Azaleas are a diverse species of shrub with characteristics that can differ from cultivar to cultivar. Here’s a brief rundown of these garden staples!

For the most part, azaleas are spring blooming evergreens that do best in full to partial shade and enjoy acidic soil. Deciduous varieties do exist but can be harder to find due to their lower popularity as they tend to bloom earlier in the spring.

Azaleas can vary widely in height, with some varieties reaching heights of 15 feet or more and other varieties only growing 1-2 feet tall. Average height tends to be around 4-6 feet at maturity.

Encore Azaleas are a more recent addition to the azalea family, making their debut in the 1980’s. These, along with other reblooming azaleas, are known and loved for their ability to bloom multiple times during the year. On average, reblooming azaleas will bloom 3-4 times during a single year, depending on the weather and temperatures. These newer azaleas also handle, and prefer, more sun than their traditional counterparts.

Azaleas bloom in a wide variety of colors. Evergreen azaleas bloom purple, pink, white, red, orange or in varying combinations of these colors. Deciduous azaleas bloom in similar colors along with yellow.


Planting – Planting needs vary but on average traditional azaleas should be planted in partial to full shade in well draining, acidic soil. Encore and reblooming azaleas should be planted in full to part sun, also in well draining acidic soil. Deciduous azaleas do best in part sun/part shade areas and should be planted in well draining, acidic soil.

Fertilizing – The best times to fertilize azaleas is in spring and again in early fall, preferably with an acidic fertilizer like Holly-Tone.

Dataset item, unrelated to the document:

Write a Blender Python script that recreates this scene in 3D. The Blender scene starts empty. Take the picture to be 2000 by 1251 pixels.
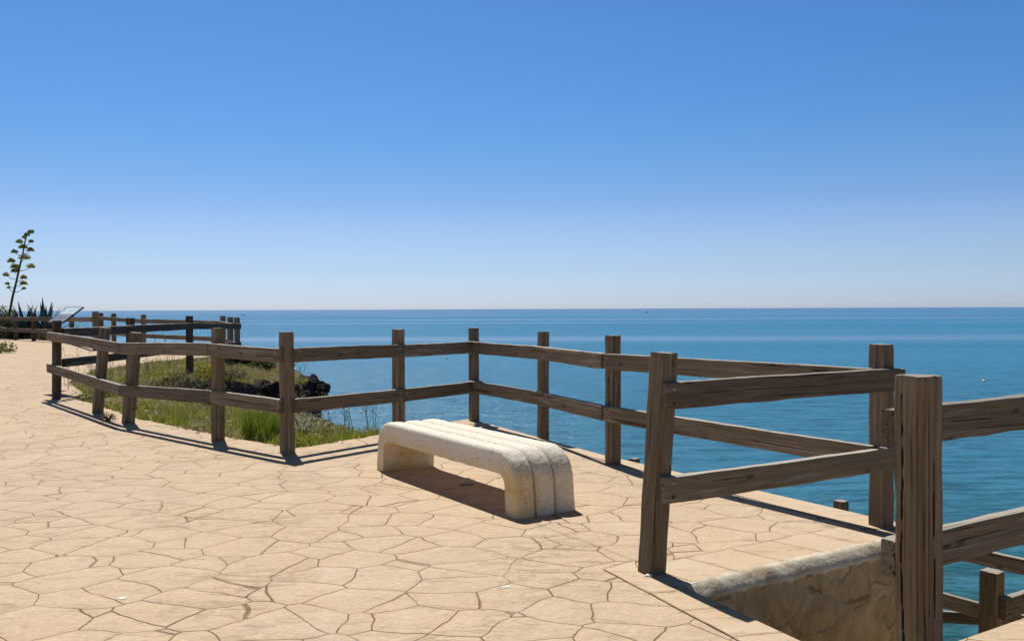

Pruning – It’s best to prune your azalea back after it has finished blooming for the year as many set their buds for next year on “old wood” (branches that are at least a year old) and pruning too late can remove those buds, decreasing the amount of flowers produced when it blooms again.

Fun Facts

  • It’s estimated that azaleas are nearly 50 million years old.
  • Azaleas are members of the rhododendron family though they bear quite a few differences from true Rhododendrons. In general, azaleas are smaller at mature height, bear smaller leaves, smaller flowers, bloom in smaller clusters and their flowers have 4-5 stamens per flower (rhododendron flowers have around 10 stamens each).
  • If you’re interested in native plants, there are several varieties native to North America. Almost all of them are deciduous and feature fantastic fall foliage.
  • Until 1999, Native Azaleas were the state wildflower of Georgia
  • In the language of flowers, Azaleas represent womanhood, temperance, fragility & passion.